## Task statement
Retype exactly what runs from the first line of the data to the line with "col = scene.collection", keeping both of those lines and skipping pictures.

A block of data
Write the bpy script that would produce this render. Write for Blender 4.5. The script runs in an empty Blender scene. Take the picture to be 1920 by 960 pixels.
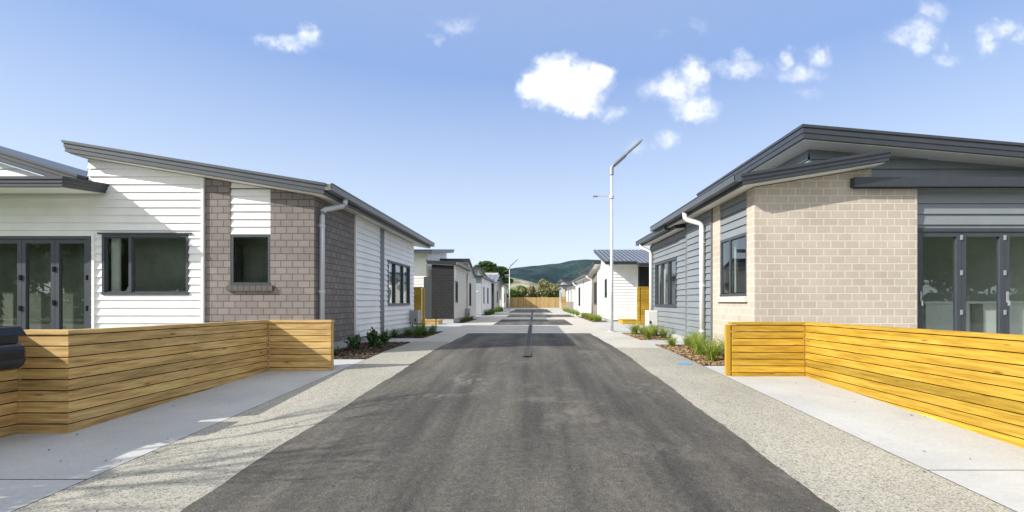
import bpy, math, random
import numpy as np
R = math.radians
rnd = random.Random(7)
scene = bpy.context.scene
col = scene.collection

# ------------------------------------------------------------------ materials
def nmat(name):
    m = bpy.data.materials.new(name); m.use_nodes = True
    nt = m.node_tree; b = nt.nodes['Principled BSDF']
    return m, nt, b
def N(nt, typ, **kw):
    n = nt.nodes.new(typ)
    for k, v in kw.items():
        if k.startswith('i_'):
            n.inputs[k[2:].replace('_', ' ')].default_value = v
        else: setattr(n, k, v)
    return n
def L(nt, a, b): nt.links.new(a, b)
def ramp(nt, fac, stops):
    r = N(nt, 'ShaderNodeValToRGB')
    els = r.color_ramp.elements
    while len(els) < len(stops): els.new(0.5)
    for e, (p, c) in zip(els, stops):
        e.position = p; e.color = (c[0], c[1], c[2], 1)
    L(nt, fac, r.inputs[0]); return r.outputs[0]
def mixc(nt, fac, a, b, mode='MIX'):
    m = N(nt, 'ShaderNodeMix', data_type='RGBA', blend_type=mode)
    for s, v in ((0, fac), (6, a), (7, b)):
        if hasattr(v, 'node'): L(nt, v, m.inputs[s])
        else: m.inputs[s].default_value = v if s == 0 else (v[0], v[1], v[2], 1)
    return m.outputs[2]
def coords(nt, which='Object', scale=(1, 1, 1)):
    t = N(nt, 'ShaderNodeTexCoord'); mp = N(nt, 'ShaderNodeMapping')
    mp.inputs['Scale'].default_value = scale
    L(nt, t.outputs[which], mp.inputs[0]); return mp.outputs[0]
def noise(nt, vec, scale, detail=4, rough=.55):
    n = N(nt, 'ShaderNodeTexNoise'); n.inputs['Scale'].default_value = scale
    n.inputs['Detail'].default_value = detail; n.inputs['Roughness'].default_value = rough
    L(nt, vec, n.inputs['Vector']); return n.outputs['Fac']
def bump(nt, b, h, strength=.3, dist=.01):
    n = N(nt, 'ShaderNodeBump'); n.inputs['Strength'].default_value = strength
    n.inputs['Distance'].default_value = dist
    L(nt, h, n.inputs['Height']); L(nt, n.outputs[0], b.inputs['Normal'])
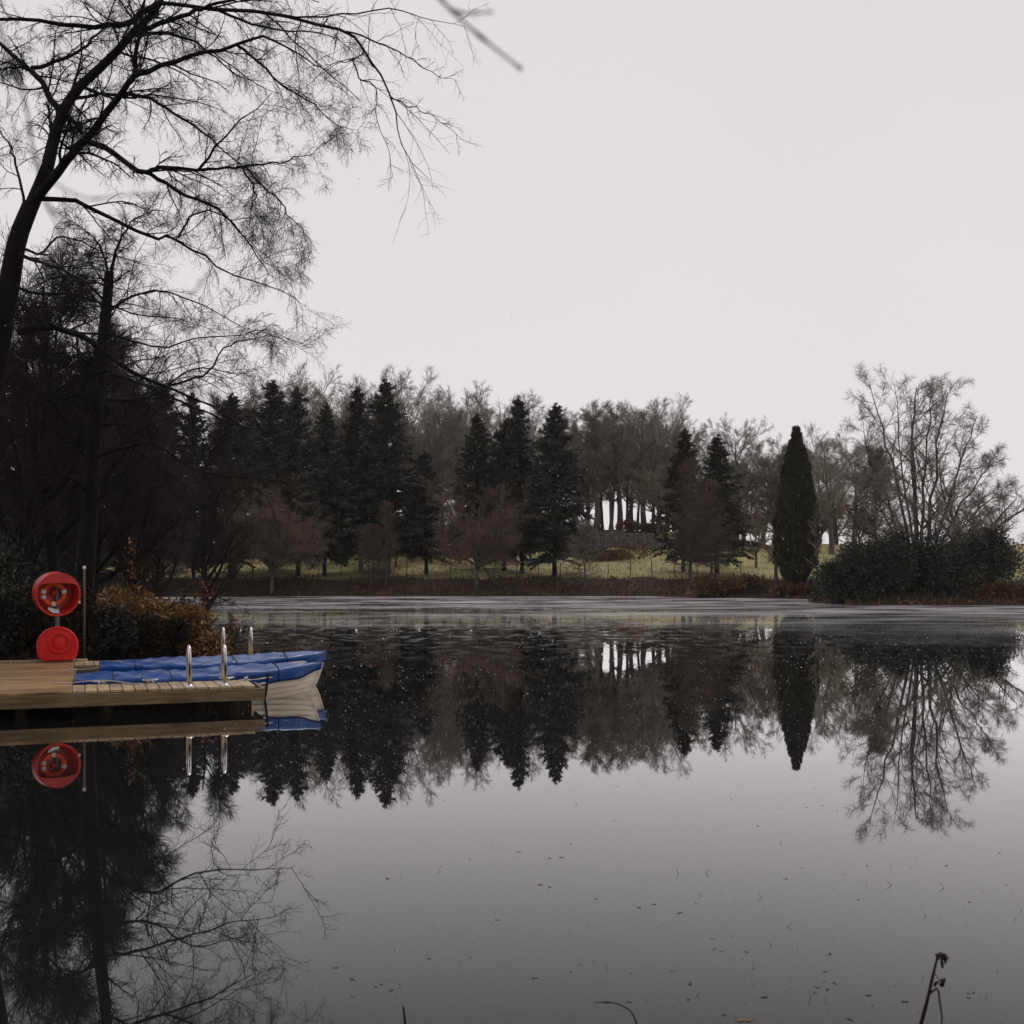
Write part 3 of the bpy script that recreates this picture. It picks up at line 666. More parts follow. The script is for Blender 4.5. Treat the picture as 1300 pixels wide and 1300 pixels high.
def thin_stem():
    rng = np.random.default_rng(61); Y = 68.0; X = (1037-650)/F*Y; z0 = hz(X, Y)
    root = thing('bare_tree', 'thin pale upright stem hugging the right side of the cypress', 'tree', (X, Y, z0))
    S = np.zeros((1, 9, 3)); S[0, :, 2] = np.linspace(-0.2, 5.2, 9); S[0, 1:, :2] += np.cumsum(rng.normal(0, 0.04, (8, 2)), 0)
    sr = 0.065*(1-0.8*np.linspace(0, 1, 9))[None, :]
    a, ar = spawn(rng, S, sr, 26, 0.35, 1.0, 0.26, 40, 10, 5, 0.14, 0.05, 0.5, 0.4, rmin=0.008)
    b2, br = spawn(rng, a, ar, 8, 0.1, 1.0, 0.45, 40, 14, 4, 0.18, 0.0, 0.6, 0.5, rmin=0.006, lmin=0.2)
    link('trunk', mesh_from('trunk', *tubes([(S, sr, 7)]), M['bark_far'], True), root)
    link('crown', mesh_from('crown', *tubes([(a, ar, 4), (b2, br, 3)]), M['twig_far'], True), root)
thin_stem()

# ------------------------------------------------------------------ shrubs
def shrub(name, label, cat, x, y, rx, ry, h, mat, n_, ll=(0.08, 0.16), ww=0.45, seed=0, lumps=7, up=0.2, group=None, zoff=0.0, stems=16, hang=0.0):
    rng = np.random.default_rng(seed); z0 = hz(x, y) + zoff
    root = thing(name, label, cat, (x, y, z0), 0, group)
    cs = np.stack([rng.uniform(-0.7, 0.7, lumps)*rx, rng.uniform(-0.6, 0.6, lumps)*ry, rng.uniform(0.15, 0.70, lumps)*h], -1)
    cr = rng.uniform(0.22, 0.55, lumps)
    k = rng.integers(0, lumps, n_); v = unit(rng.normal(0, 1, (n_, 3))); rad = rng.random(n_)**0.3
    P = cs[k] + v*(rad*cr[k])[:, None]*np.array([rx, ry, h*0.8])
    gz = height(P[:, 0]+x, P[:, 1]+y) - z0
    P[:, 2] = np.maximum(P[:, 2], np.maximum(gz, -z0 + 0.03) + rng.uniform(0.0, 0.25, n_)*h*0.4)
    D = v*0.7 + rng.normal(0, 0.5, (n_, 3)) + np.array([0, 0, up - hang])
    L = rng.uniform(*ll, n_)
    link('leaves', mesh_from('leaves', *leaves(rng, P, D, L, L*ww), M[mat]), root)
    az = rng.random(stems)*6.28; D0 = np.stack([np.cos(az)*rx, np.sin(az)*ry, np.ones(stems)*h*1.1], -1)
    P0 = np.stack([np.cos(az)*0.2*rx, np.sin(az)*0.2*ry, np.full(stems, -0.1)], -1)
    S = grow(rng, P0, D0, np.full(stems, h*0.95), 6, 0.1, 0.0); sr = np.full((stems, 1), 0.018)*(1-0.7*np.linspace(0, 1, 7))[None, :]
    c, c_r = spawn(rng, S, sr, 6, 0.3, 1.0, 0.35, 40, 12, 4, 0.15, 0.0, 0.5, 0.4, rmin=0.003)
    link('stems', mesh_from('stems', *tubes([(S, sr, 5), (c, c_r, 3)]), M['twig_dark'], True), root)
    return root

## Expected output
Write the bpy script that would produce this render. Write for Blender 4.5. The script runs in an empty Blender scene. Take the picture to be 1920 by 960 pixels.
import bpy, math, random
import numpy as np
R = math.radians
rnd = random.Random(7)
scene = bpy.context.scene
col = scene.collection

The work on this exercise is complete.